(Scene modeling code data)

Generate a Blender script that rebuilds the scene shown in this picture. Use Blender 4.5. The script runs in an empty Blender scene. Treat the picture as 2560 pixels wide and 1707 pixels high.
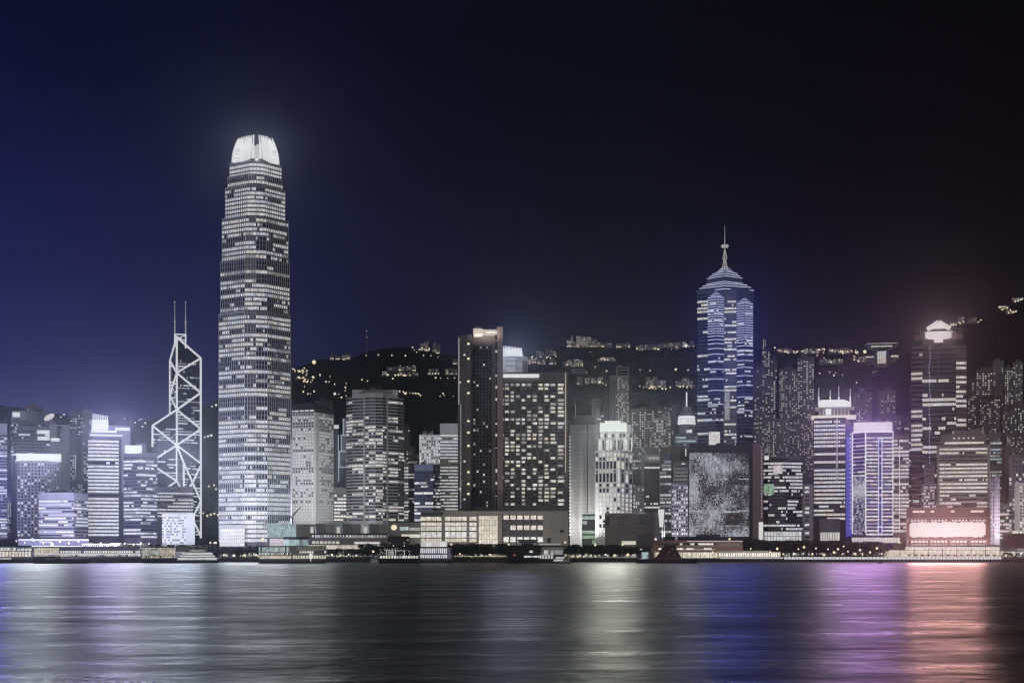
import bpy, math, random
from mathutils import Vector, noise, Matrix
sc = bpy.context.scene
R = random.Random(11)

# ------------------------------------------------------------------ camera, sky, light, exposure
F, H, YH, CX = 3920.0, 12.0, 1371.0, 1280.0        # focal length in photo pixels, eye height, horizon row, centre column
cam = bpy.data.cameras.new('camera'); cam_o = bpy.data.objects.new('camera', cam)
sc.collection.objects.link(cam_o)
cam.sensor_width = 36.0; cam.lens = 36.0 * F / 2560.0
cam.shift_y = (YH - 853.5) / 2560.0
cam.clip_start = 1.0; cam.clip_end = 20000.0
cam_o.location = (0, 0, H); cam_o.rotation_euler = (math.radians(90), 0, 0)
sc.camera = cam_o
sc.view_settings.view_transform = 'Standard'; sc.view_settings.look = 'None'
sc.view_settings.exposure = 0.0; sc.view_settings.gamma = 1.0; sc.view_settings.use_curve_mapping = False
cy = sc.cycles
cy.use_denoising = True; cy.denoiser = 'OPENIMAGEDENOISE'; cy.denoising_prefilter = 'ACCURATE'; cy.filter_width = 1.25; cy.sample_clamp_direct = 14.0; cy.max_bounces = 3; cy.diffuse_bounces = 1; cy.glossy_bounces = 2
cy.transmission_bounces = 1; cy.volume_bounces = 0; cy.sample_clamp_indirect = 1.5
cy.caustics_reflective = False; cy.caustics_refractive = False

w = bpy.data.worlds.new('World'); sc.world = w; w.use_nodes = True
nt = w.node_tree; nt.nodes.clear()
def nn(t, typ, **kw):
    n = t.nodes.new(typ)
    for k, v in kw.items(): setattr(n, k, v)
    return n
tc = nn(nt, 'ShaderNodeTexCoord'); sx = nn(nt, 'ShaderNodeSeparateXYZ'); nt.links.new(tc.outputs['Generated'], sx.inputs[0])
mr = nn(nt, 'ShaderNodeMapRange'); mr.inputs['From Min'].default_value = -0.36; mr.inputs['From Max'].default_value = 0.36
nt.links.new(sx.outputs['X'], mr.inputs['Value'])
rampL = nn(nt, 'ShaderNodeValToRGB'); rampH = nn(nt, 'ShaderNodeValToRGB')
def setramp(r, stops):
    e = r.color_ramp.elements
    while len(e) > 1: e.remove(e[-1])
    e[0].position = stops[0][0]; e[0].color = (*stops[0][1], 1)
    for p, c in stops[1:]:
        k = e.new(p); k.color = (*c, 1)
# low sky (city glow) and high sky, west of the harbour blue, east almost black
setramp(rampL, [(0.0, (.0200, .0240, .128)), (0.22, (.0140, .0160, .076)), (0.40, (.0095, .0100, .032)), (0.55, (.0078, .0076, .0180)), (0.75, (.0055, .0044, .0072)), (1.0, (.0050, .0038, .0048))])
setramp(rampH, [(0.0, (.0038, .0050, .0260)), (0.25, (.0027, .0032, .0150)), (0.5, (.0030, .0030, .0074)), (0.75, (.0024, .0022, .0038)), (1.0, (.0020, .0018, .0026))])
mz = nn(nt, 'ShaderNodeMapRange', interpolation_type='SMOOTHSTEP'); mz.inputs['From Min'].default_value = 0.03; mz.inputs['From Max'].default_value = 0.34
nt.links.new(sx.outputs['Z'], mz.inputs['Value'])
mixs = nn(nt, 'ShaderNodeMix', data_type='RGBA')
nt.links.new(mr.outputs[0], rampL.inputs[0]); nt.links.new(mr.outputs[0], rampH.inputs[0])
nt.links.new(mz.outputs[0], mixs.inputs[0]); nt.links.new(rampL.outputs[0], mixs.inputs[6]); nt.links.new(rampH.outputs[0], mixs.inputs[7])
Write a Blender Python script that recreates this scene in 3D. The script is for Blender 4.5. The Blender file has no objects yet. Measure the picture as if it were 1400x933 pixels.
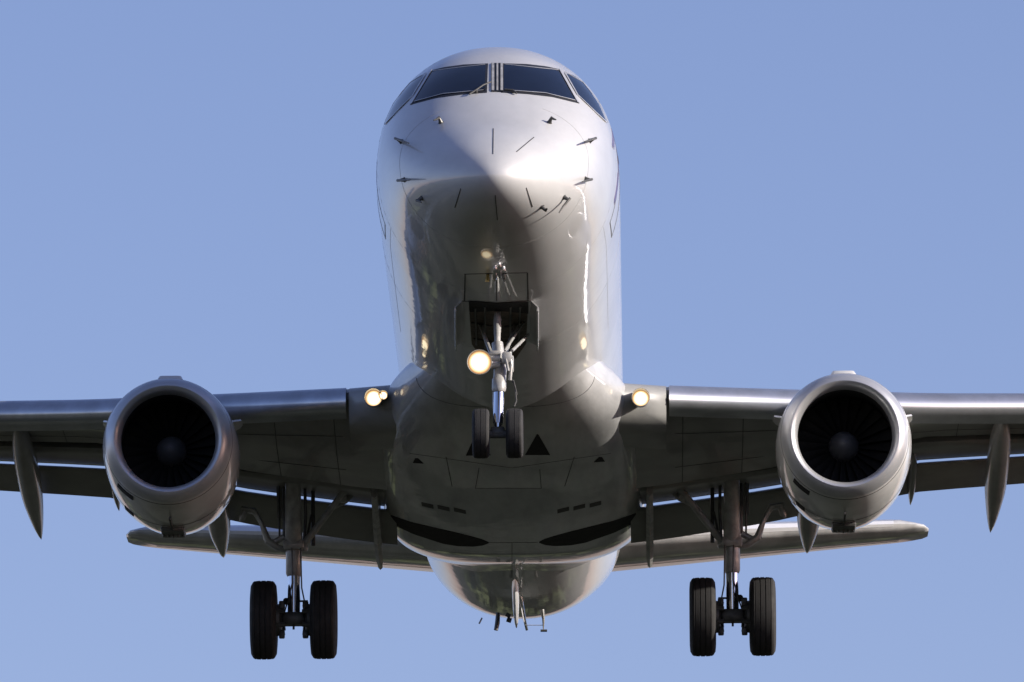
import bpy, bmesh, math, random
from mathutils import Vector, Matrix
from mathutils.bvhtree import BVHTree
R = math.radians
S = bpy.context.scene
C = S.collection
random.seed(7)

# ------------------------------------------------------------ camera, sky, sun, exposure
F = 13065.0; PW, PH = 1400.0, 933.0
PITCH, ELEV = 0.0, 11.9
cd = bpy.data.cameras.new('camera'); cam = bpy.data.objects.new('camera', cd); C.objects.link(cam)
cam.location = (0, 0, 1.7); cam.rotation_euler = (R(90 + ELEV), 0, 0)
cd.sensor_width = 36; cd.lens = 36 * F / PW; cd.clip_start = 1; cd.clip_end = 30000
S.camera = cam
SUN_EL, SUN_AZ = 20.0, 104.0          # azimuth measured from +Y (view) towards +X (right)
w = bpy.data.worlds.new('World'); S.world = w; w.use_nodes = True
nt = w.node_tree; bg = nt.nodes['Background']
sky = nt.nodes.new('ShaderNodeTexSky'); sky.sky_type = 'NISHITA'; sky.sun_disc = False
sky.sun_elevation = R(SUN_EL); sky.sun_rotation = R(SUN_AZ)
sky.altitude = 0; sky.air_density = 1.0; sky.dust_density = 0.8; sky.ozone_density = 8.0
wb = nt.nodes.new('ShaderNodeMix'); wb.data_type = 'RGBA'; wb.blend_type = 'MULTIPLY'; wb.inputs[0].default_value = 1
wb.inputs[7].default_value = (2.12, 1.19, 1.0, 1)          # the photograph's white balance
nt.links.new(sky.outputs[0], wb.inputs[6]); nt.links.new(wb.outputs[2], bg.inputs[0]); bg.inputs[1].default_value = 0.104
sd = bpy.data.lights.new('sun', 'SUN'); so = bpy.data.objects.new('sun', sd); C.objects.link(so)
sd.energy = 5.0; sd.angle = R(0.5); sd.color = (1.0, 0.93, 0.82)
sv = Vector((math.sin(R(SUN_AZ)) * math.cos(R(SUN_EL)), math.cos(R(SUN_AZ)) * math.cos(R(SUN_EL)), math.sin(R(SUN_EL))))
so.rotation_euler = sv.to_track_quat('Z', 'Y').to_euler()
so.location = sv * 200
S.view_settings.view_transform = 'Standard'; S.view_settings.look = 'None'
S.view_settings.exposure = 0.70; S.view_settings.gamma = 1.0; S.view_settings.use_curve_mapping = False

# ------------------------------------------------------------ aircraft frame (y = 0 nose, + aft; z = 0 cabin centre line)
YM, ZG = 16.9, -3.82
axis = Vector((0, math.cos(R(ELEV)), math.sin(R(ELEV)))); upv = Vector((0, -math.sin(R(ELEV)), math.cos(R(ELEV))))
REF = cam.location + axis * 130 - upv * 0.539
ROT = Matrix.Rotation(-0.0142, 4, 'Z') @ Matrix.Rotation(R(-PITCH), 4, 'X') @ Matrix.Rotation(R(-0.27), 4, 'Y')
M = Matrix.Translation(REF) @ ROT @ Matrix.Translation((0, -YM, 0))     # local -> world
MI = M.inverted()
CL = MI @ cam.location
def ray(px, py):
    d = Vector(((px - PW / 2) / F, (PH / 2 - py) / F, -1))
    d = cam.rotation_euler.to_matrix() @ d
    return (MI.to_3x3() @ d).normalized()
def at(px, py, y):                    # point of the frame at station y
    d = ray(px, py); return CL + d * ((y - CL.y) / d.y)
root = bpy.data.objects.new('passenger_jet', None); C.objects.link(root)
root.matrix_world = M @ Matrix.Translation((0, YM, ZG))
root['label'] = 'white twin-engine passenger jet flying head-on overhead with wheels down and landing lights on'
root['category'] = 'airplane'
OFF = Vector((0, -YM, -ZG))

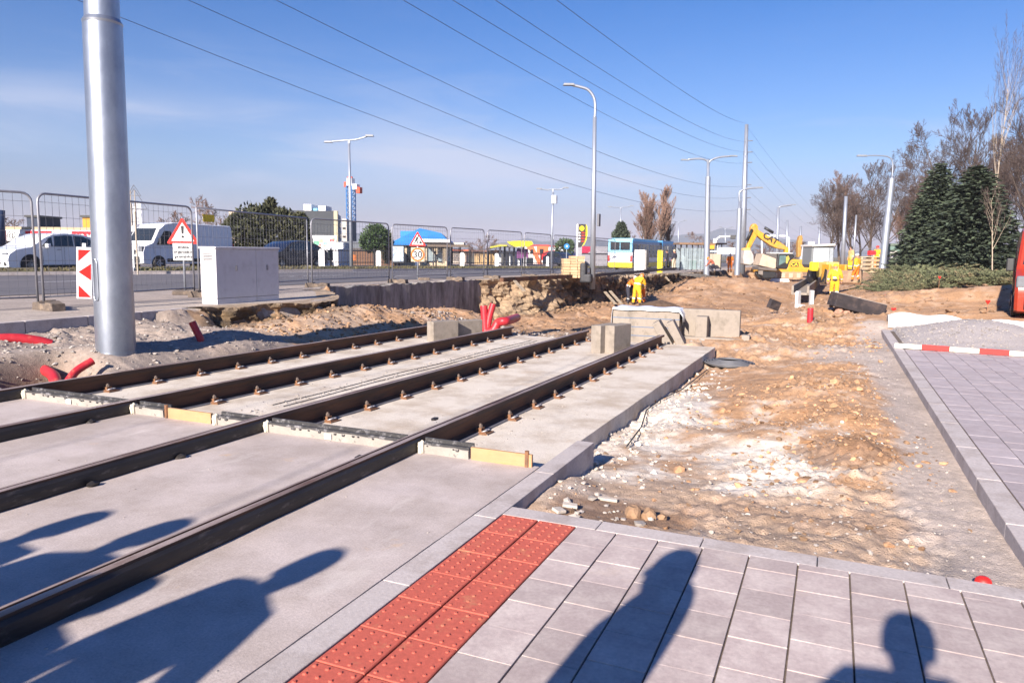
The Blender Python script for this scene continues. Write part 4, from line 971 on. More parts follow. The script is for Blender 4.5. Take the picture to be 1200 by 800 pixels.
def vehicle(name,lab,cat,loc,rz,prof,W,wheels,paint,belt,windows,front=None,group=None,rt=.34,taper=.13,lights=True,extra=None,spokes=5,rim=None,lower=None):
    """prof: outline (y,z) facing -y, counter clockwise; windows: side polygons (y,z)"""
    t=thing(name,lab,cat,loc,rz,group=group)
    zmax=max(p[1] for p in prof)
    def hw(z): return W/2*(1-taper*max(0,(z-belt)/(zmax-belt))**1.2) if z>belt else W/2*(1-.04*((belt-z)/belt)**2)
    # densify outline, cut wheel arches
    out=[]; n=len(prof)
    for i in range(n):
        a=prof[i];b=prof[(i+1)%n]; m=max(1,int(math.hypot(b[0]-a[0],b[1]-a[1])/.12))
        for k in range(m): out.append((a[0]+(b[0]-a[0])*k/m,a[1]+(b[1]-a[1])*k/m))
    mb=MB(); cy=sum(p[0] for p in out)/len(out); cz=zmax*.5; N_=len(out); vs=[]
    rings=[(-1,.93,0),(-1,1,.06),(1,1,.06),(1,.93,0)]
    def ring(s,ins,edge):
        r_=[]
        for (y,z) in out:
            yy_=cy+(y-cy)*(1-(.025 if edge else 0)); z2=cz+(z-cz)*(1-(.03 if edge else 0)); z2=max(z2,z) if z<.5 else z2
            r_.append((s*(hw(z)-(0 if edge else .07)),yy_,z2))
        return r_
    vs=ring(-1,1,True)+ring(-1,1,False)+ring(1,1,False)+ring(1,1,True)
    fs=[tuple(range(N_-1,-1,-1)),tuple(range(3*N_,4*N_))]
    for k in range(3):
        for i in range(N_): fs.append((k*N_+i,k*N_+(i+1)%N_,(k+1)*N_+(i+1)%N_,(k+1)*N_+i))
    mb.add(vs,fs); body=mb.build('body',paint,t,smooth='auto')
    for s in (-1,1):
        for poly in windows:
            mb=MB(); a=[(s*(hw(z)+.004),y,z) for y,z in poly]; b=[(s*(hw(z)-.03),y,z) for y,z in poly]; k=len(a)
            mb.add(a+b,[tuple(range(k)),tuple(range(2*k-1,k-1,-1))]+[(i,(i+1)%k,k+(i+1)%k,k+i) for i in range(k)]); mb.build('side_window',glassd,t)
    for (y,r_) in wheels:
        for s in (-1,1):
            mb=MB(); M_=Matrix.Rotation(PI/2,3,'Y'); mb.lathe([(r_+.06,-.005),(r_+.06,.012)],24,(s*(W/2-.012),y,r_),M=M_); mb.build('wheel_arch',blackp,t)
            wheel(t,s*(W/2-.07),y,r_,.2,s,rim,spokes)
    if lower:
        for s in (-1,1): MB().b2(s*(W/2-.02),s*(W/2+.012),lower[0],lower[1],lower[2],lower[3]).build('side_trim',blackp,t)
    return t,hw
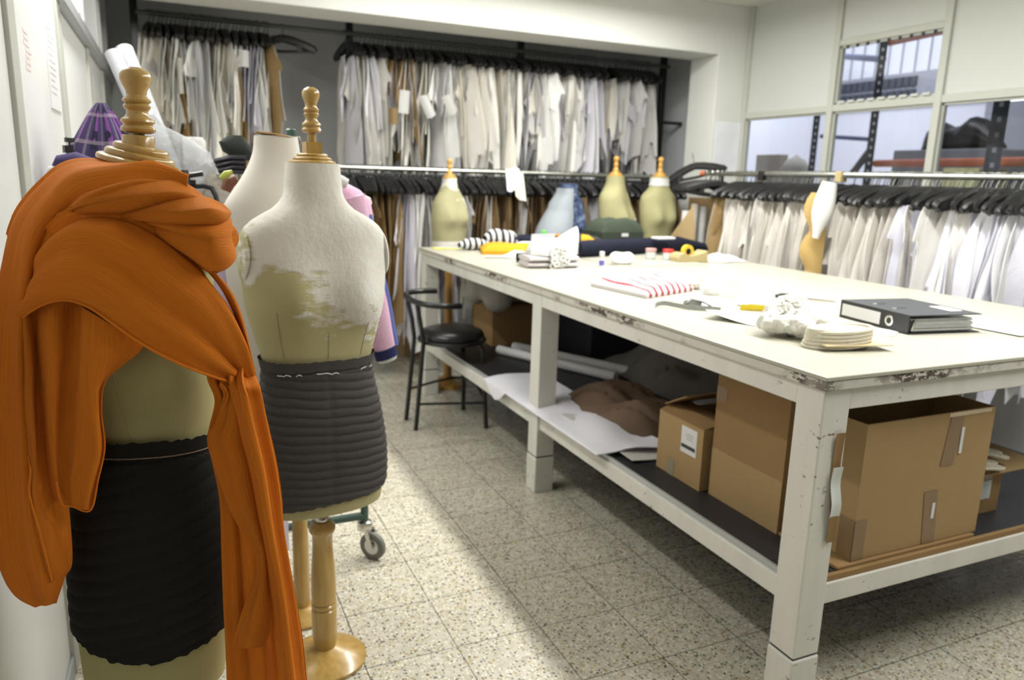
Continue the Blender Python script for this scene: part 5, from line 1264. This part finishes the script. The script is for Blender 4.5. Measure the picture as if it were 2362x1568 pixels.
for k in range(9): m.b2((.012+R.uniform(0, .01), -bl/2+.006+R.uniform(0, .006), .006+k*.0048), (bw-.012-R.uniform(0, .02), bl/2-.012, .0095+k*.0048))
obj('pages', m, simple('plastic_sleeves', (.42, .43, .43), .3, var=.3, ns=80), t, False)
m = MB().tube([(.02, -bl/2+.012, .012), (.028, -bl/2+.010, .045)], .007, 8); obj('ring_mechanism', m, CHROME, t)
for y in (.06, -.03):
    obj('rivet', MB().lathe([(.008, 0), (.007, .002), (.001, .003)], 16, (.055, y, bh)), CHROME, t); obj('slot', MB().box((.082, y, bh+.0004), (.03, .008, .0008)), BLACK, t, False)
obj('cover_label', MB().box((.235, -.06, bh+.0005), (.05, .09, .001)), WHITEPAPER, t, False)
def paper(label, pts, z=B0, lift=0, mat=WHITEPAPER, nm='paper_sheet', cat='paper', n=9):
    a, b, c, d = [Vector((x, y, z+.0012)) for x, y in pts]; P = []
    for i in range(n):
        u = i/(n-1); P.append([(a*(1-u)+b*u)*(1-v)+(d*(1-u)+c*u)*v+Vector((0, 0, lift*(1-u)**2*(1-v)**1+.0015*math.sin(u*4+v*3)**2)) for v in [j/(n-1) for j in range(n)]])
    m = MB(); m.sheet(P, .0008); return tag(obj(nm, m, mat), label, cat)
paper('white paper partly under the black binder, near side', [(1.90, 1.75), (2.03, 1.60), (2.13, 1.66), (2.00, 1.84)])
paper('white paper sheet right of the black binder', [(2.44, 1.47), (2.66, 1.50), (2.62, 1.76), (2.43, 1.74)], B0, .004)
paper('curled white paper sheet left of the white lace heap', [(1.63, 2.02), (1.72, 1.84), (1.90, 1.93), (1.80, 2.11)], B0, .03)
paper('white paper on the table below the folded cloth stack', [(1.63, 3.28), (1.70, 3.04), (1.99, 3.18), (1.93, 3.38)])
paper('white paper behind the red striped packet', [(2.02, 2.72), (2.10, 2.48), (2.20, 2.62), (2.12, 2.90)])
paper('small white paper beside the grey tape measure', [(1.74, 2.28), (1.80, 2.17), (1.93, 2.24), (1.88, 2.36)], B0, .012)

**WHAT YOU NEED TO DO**
Above are lines of data; state how many of them contain the word "Write", with no other output.

**RESULT FOR THIS EXERCISE**
2